The piece continues, "Government MMFs remain CNAV. Furthermore, liquidity fees and gates would be applied to both government CNAV and prime LVNAV MMFs. As a result, we suspect shareholders will likely stay put, as opposed to moving their cash from prime MMFs to government MMFs. However, to the degree that it prompts some outflows before the end of the year, this could also encourage offshore prime MMFs to further shorten their duration profile."

J.P. Morgan Securities comments, "MMF inflows should continue. Throughout the course of this year, MMF flows have been atypical relative to years past. YTD, MMFs have seen outflows of $49bn, compared to $96bn of outflows that normally occur by this time of year.... Not surprisingly, most of the flows have been driven by institutional MMFs, and little by retail MMFs."

They explain, "Part of the story is likely tax repatriation related, as corporations look to build more liquidity in their cash portfolios in anticipation of putting the cash to use in the near-term. But another part of it is likely due to deposits being repositioned in the financial system, driven either by banks looking to shed more non-operational institutional deposits or by corporations looking to pick up extra yield."

The piece tells us, "This makes sense: as the Fed has continued to raise rates, yields on MMFs are increasingly getting more competitive with bank deposit rates.
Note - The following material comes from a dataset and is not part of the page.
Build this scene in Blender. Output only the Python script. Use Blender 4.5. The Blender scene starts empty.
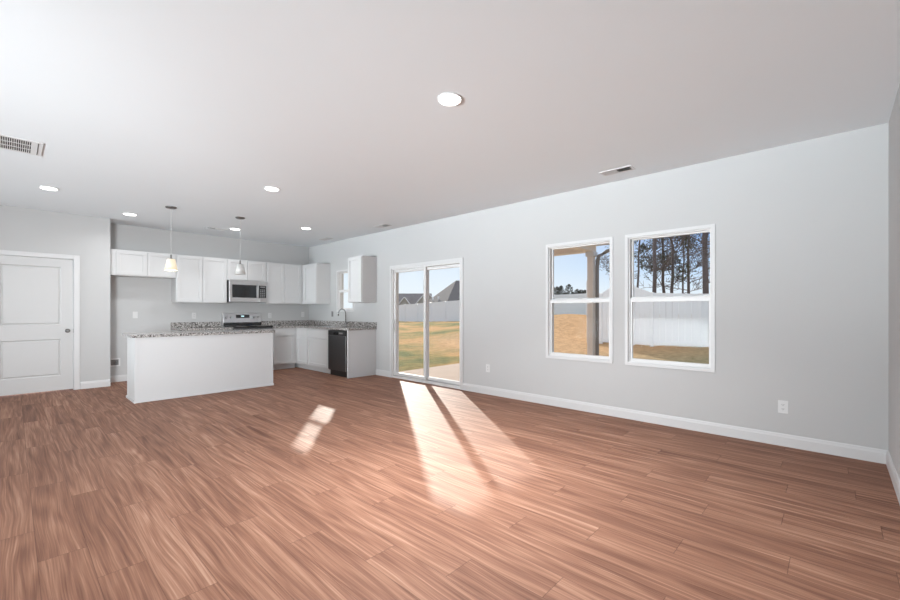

Relative to deposit betas, MMF yields are much more sensitive to Fed rate hikes.... It's not surprising then that when we compare the year-over-year growth rate in institutional MMFs and institutional deposits over the past year, the growth rate of institutional deposits has slowed while that of institutional MMFs has increased recently."

Finally, they write, "Looking ahead to 2H18, as the Fed continues to raise rates, we suspect depositors will feel more compelled to shift their deposits into the money markets. To this end, we wouldn’t be surprised if we see overall MMF balances increase in 2H18, above and beyond the seasonal inflows that would typically take place during this time period, creating demand for money market products. Over the past six years, MMFs have seen on average about $150bn of inflows in 2H."